Across the remaining thematic chapters, it is hard to understand why the editors did not use cross-referencing to highlight overlaps and broader geographic coverage. For example, Maggie Andrews and Fan Carter’s chapter on “women’s magazines” concerns “women’s political, economic and cultural position in British society” (299). In contrast, Kaitlynn Mendes and Jilly Boyce Kay’s chapter on “feminism and the feminist press” focuses on both Britain and Ireland in order to “challenge what has been identified as a highly London-centric approach to the history of the women’s suffrage movement” (468). In this and other cases, the lack of cross-referencing is a missed opportunity to acknowledge the regional scope of the contributions.
Notably, numerous contributors highlight the need to counterbalance histories that have, as Robert Campbell observes, neglected “the nations and regions of the British Isles” due to “the perceived hegemony of London’s newspaper business” (69). Similarly, Simon Gwyn Roberts argues that the Welsh press has been neglected by media historians while the fragmentation of Welsh identity “is often not fully appreciated outside the nation” (316). The tricky issue of identity is also explored in Nora Moroney and Stephen O’Neill’s chapter on the Belfast press. Elsewhere, many contributors invoke Benedict Anderson’s (1983) seminal thesis about the role of national print media in the formation of nation states. However, Simon J. Potter critiques Anderson’s concept of an imagined community as “a radical simplification” if “useful shorthand” (434). It is regrettable that the editors did not pay more attention to the identity issues raised by their contributors or order the chapters in a way that highlights the historical contexts of the regions under consideration. Mark O’Brien’s chapter on the metropolitan press highlights “the intricate web of connections within the press industry linking Ireland, England, Scotland and Wales” (626) including individual editors and “newspaper markets that operated on and between both islands” (627). This geographic contextualisation is left until the penultimate chapter.
The above criticisms do not imply that the volume lacks interest for scholars of Irish studies. In contrast to Scotland, Ireland is well served. Aside from specific chapters about Ireland, some contributors embraced the geographic scope of the volume’s title. Jonathan Hardy’s engaging chapter on economics successfully combines an analysis of Britain and Ireland by highlighting commonalities and differences between the two regions including the unique dynamics of an Irish market structured around the “religious affiliations of owners, readers and advertisers” (37). Olive Vassell’s chapter on the black British and Irish press notably includes an Irish case study even though Ireland generally lacked “a critical mass of individuals and black scholars advocating for having a voice” (408). In the process, Vassell astutely comments on the class distinctions evident in Irish-African publications, which contrast with “the asylum seeker and immigrant narrative so popular in white Irish society” (409).

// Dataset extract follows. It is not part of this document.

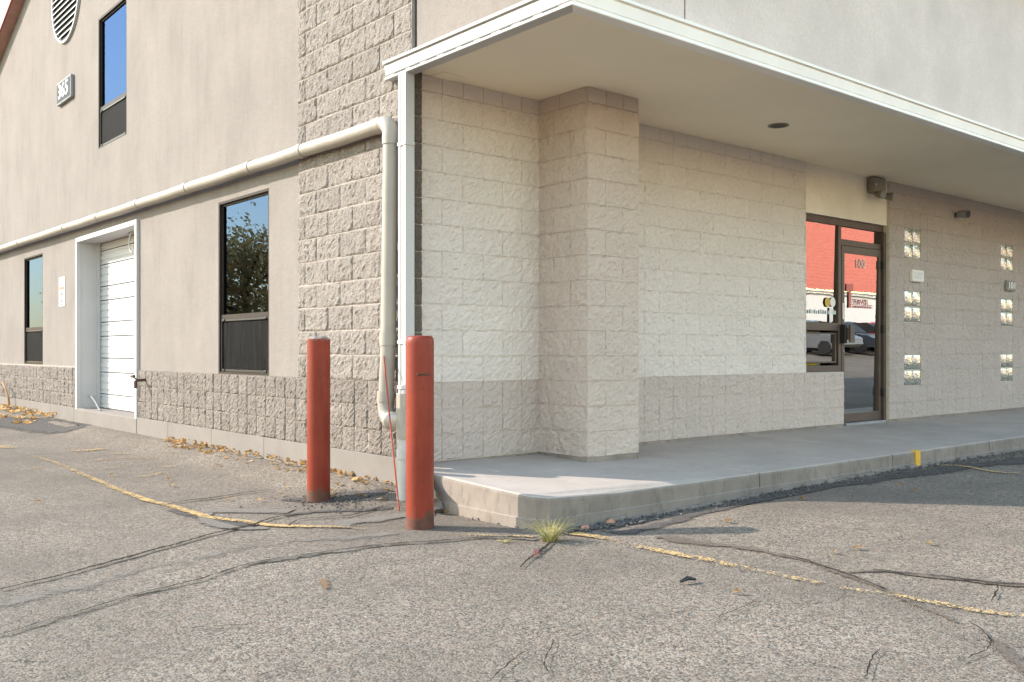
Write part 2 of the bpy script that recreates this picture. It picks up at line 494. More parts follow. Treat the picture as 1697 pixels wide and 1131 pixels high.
class MB:
    """collects shapes, links them as one mesh object"""
    def __init__(self):
        self.v, self.f = [], []
    def add(self, verts, faces):
        n = len(self.v)
        self.v += [tuple(p) for p in verts]
        self.f += [tuple(i + n for i in fc) for fc in faces]
        return self
    def box(self, lo, hi, bev=0.0):
        x0, y0, z0 = lo
        x1, y1, z1 = hi
        if bev <= 0:
            vs_ = [(x0, y0, z0), (x1, y0, z0), (x1, y1, z0), (x0, y1, z0), (x0, y0, z1), (x1, y0, z1), (x1, y1, z1), (x0, y1, z1)]
            self.add(vs_, [(0, 3, 2, 1), (4, 5, 6, 7), (0, 1, 5, 4), (1, 2, 6, 5), (2, 3, 7, 6), (3, 0, 4, 7)])
        else:
            bm = bmesh.new()
            bmesh.ops.create_cube(bm, size=1)
            for q in bm.verts:
                q.co = Vector(((x0 + x1) / 2 + q.co.x * (x1 - x0), (y0 + y1) / 2 + q.co.y * (y1 - y0), (z0 + z1) / 2 + q.co.z * (z1 - z0)))
            bmesh.ops.bevel(bm, geom=list(bm.edges), offset=bev, segments=2, affect='EDGES', profile=0.5)
            self.addbm(bm)
        return self
    def addbm(self, bm):
        bm.verts.index_update()
        self.add([q.co[:] for q in bm.verts], [[q.index for q in fc.verts] for fc in bm.faces])
        bm.free()
        return self
    def tube(self, path, r, n=16, cap=True):
        """swept circle; r is a number or a list"""
        path = [Vector(p) for p in path]
        rs = r if isinstance(r, (list, tuple)) else [r] * len(path)
        rings = []
        up = None
        for i, p in enumerate(path):
            d = (path[min(i + 1, len(path) - 1)] - path[max(i - 1, 0)]).normalized()
            if up is None:
                up = Vector((0, 0, 1)) if abs(d.z) < 0.9 else Vector((1, 0, 0))
            a = d.cross(up).normalized()
            b = a.cross(d).normalized()
            up = b
            rings.append([p + (a * math.cos(2 * math.pi * k / n) + b * math.sin(2 * math.pi * k / n)) * rs[i] for k in range(n)])
        vs_ = [q for rg in rings for q in rg]
        fs = []
        for i in range(len(rings) - 1):
            for k in range(n):
                k2 = (k + 1) % n
                fs.append((i * n + k, i * n + k2, (i + 1) * n + k2, (i + 1) * n + k))
        if cap:
            fs.append(tuple(range(n))[::-1])
            fs.append(tuple((len(rings) - 1) * n + k for k in range(n)))
        return self.add(vs_, fs)
    def lathe(self, prof, c, n=32):
        """prof: list of (radius, z) about the vertical through c"""
        vs_ = [(c[0] + r * math.cos(2 * math.pi * k / n), c[1] + r * math.sin(2 * math.pi * k / n), c[2] + z) for r, z in prof for k in range(n)]
        fs = []
        for i in range(len(prof) - 1):
            for k in range(n):
                k2 = (k + 1) % n
                fs.append((i * n + k, i * n + k2, (i + 1) * n + k2, (i + 1) * n + k))
        fs.append(tuple(range(n))[::-1])
        fs.append(tuple((len(prof) - 1) * n + k for k in range(n)))
        return self.add(vs_, fs)
    def extrude(self, prof, p0, p1, frame):
        """polygon prof (a,b) swept from p0 to p1; frame gives the two axis vectors"""
        A, B = Vector(frame[0]), Vector(frame[1])
        n = len(prof)
        vs_ = [Vector(p0) + A * a + B * b for a, b in prof] + [Vector(p1) + A * a + B * b for a, b in prof]
        fs = [(k, (k + 1) % n, n + (k + 1) % n, n + k) for k in range(n)]
        fs += [tuple(range(n))[::-1], tuple(range(n, 2 * n))]
        return self.add(vs_, fs)
    def build(self, name, mat, parent=None, smooth=False, label=None):
        o = mesh_obj(name, self.v, self.f, mat, parent, smooth)
        if smooth:
            o.data.set_sharp_from_angle(angle=R(40))
        bm = bmesh.new()
        bm.from_mesh(o.data)
        bmesh.ops.recalc_face_normals(bm, faces=bm.faces)
        bm.to_mesh(o.data)
        bm.free()
        if label:
            o['label'] = label
        return o

def box(name, lo, hi, mat, parent=None, bev=0.0, label=None):
    return MB().box(lo, hi, bev).build(name, mat, parent, label=label)

def text_mesh(name, s, size, mat, parent, loc, facing, bold=0.0, width=None, depth=0.002, label=None, align='CENTER', mirror=False):
    """flat lettering, built as a mesh; facing: '-X' or '-Y'"""
    cu = bpy.data.curves.new(name, 'FONT')
    cu.body = s
    cu.size = size
    cu.offset = bold
    cu.extrude = depth
    cu.align_x = align
    cu.align_y = 'CENTER'
    tmp = bpy.data.objects.new(name, cu)
    COL.objects.link(tmp)
    dg = bpy.context.evaluated_depsgraph_get()
    me = bpy.data.meshes.new_from_object(tmp.evaluated_get(dg))
    bpy.data.objects.remove(tmp)
    n = len(me.vertices)
    co = np.empty(n * 3)
    me.vertices.foreach_get("co", co)
    co = co.reshape(-1, 3)
    w = co[:, 0].max() - co[:, 0].min()
    if width:
        if align == 'CENTER':
            co[:, 0] = (co[:, 0] - (co[:, 0].max() + co[:, 0].min()) / 2) * width / w
        else:
            co[:, 0] = (co[:, 0] - co[:, 0].min()) * width / w
    if facing == '-Y':
        out = np.stack([co[:, 0], -co[:, 2], co[:, 1]], 1)
    else:
        out = np.stack([-co[:, 2], -co[:, 0], co[:, 1]], 1)
    me.vertices.foreach_set("co", out.ravel())
    me.name = name
    me.materials.clear()
    me.materials.append(mat)
    me.update()
    o = bpy.data.objects.new(name, me)
    place(o, parent, loc)
    if label:
        o['label'] = label
    return o

# ------------------------------------------------------------------ ground
def smst(t):
    t = min(1.0, max(0.0, t))
    return t * t * (3 - 2 * t)

def g(x, y):
    z = 0.0
    if x < 4.2:
        z += 0.1 * smst((x - 3.35) / 0.55) * smst((y - 5.2) / 1.0)
    if x > 3.6:
        z += 0.085 * smst((x - 3.6) / 1.8) * smst((4.25 - y) / 0.7)
    if y < -5:
        z += 0.5 * smst((-5 - y) / 9.0)
    if x > 5:
        z += 0.035 * smst((x - 5) / 3.0) * smst((y - 3.3) / 0.8)
    return z

def gn(x, y):
    """ground height with the small unevenness of old asphalt"""
    return g(x, y) + 0.005 * noise.noise(Vector((x * 0.9, y * 0.9, 3.1))) + 0.0025 * noise.noise(Vector((x * 4, y * 4, 7.7)))

def axis_cuts(lo, hi, fine_lo, fine_hi, step):
    a = list(np.arange(fine_lo, fine_hi + 1e-6, step))
    x, s = fine_lo, step
    left = []
    while x > lo:
        s *= 1.35
        x -= s
        left.append(max(x, lo))
    x, s = a[-1], step
    right = []
    while x < hi:
        s *= 1.35
        x += s
        right.append(min(x, hi))
    return left[::-1] + a + right
gx = axis_cuts(-700, 700, -0.5, 12.0, 0.06)
gy = axis_cuts(-700, 700, -1.0, 13.0, 0.06)
gv = [(x, y, gn(x, y)) for y in gy for x in gx]
nx_ = len(gx)
gf = [(j * nx_ + i, j * nx_ + i + 1, (j + 1) * nx_ + i + 1, (j + 1) * nx_ + i) for j in range(len(gy) - 1) for i in range(nx_ - 1)]
ground = mesh_obj("parking_lot", gv, gf, M['asphalt'], None, smooth=True, origin=(0, 0, 0))
tag(ground, 'worn grey asphalt parking lot with cracks in front of the building', kind='structure')

def resample(pts, step):
    P = [Vector((*p, 0)) for p in pts]
    # Catmull-Rom through the points
    out = []
    for i in range(len(P) - 1):
        p0, p1, p2, p3 = P[max(i - 1, 0)], P[i], P[i + 1], P[min(i + 2, len(P) - 1)]
        n = max(2, int((p2 - p1).length / step))
        for k in range(n):
            t = k / n
            out.append(0.5 * ((2 * p1) + (p2 - p0) * t + (2 * p0 - 5 * p1 + 4 * p2 - p3) * t * t + (3 * p1 - p0 - 3 * p2 + p3) * t ** 3))
    out.append(P[-1])
    return out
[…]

Mark Hampton’s chapter on transatlantic exchanges charts the “shared cultural ideas and institutional practice” (164) that informed journalism on both sides of the Atlantic. He notes that Ireland has been “a significant contributor to the “Anglo-American’ model of journalism” (155) given its relationship with Britain and history of emigration to the US. The chapter includes a case study of Niall O’Dowd, the Irish-born journalist who founded Irish America and The Irish Voice. Other chapters discuss news agency coverage of the Troubles; the merger of An Phoblacht and Republican News into AP/RN; news photography and Irish independence; and the reading cultures of literary and review journalism.

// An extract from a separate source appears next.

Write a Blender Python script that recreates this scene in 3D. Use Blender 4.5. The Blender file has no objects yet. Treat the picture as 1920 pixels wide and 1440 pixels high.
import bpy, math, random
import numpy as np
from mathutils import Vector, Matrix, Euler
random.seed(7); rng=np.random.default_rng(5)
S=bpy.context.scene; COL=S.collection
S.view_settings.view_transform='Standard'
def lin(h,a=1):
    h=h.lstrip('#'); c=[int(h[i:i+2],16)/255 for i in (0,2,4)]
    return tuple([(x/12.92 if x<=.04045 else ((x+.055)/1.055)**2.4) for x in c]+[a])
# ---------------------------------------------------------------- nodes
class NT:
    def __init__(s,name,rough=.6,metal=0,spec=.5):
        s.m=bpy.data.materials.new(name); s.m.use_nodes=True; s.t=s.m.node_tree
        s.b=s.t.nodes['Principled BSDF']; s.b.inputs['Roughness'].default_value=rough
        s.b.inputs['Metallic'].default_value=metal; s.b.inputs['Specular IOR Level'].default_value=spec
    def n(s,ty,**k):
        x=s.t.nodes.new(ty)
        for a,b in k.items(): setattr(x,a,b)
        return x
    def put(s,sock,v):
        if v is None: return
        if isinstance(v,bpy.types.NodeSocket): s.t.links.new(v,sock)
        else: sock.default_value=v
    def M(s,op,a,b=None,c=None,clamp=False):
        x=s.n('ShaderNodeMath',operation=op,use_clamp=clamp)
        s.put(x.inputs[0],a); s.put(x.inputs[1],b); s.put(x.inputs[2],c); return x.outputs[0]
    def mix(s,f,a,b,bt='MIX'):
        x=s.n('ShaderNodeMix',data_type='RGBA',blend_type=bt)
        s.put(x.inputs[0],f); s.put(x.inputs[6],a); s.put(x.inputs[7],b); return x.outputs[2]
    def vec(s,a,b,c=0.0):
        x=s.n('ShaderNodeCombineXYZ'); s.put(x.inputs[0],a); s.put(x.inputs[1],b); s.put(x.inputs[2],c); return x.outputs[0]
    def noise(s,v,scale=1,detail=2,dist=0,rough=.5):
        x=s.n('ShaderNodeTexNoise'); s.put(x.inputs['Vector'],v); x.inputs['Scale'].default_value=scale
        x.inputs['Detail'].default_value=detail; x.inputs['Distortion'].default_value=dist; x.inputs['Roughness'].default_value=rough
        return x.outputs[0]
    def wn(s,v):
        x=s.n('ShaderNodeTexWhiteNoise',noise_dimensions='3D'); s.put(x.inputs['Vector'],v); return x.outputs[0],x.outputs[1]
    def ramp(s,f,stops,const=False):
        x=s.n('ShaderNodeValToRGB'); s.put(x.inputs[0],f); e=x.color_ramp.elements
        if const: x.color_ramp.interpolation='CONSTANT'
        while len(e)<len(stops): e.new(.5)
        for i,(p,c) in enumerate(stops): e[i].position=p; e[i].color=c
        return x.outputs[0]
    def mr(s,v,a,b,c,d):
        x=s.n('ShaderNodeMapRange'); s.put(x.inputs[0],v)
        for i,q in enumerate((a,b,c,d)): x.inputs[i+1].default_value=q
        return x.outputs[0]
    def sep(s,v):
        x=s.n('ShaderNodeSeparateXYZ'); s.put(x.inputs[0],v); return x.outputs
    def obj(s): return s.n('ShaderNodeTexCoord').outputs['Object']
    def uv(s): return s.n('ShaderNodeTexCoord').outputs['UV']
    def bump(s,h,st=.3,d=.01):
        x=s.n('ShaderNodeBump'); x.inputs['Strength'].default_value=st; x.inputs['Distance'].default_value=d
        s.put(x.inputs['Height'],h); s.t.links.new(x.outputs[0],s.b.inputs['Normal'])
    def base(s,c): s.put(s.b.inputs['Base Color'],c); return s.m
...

Perhaps one of the more intriguing chapters from an Irish studies perspective is Regina Uí Chollatáin’s contribution on Irish language media. Contrary to the impression of animosity between Irish and English language media, she argues that “the English-language press [was] a valuable ally” (334) to Irish-language writers through Gaelic columns and the serialisation of short stories. Uí Chollatáin puts emphasis on transnational exchanges by migrant writers and, citing Máire Ní Chinnéide, the role of Irish print journalism “as a medium for ‘expansion of thought’” and “those important ‘conversations’” (351) at the core of a public sphere. Nevertheless, she points to the marginal role of Irish-language print media in contrast to Irish-language broadcasting, which has “moved to the centre of the broader Irish mediascape” (336). The chapter makes an interesting companion to Robert Dunbar’s analysis of the Scottish-language press.
There is much to value in the individual contributions to The Edinburgh History of the British and Irish Press including the chapters that investigate the media history of regions beyond Ireland. Unfortunately, readers may have to do the hard work of piecing together different histories and themes across the chapters.
Works Cited
Anderson, B. (1983). Imagined Communities: Reflections on The Origin and Spread of Nationalism. London: Verso Books.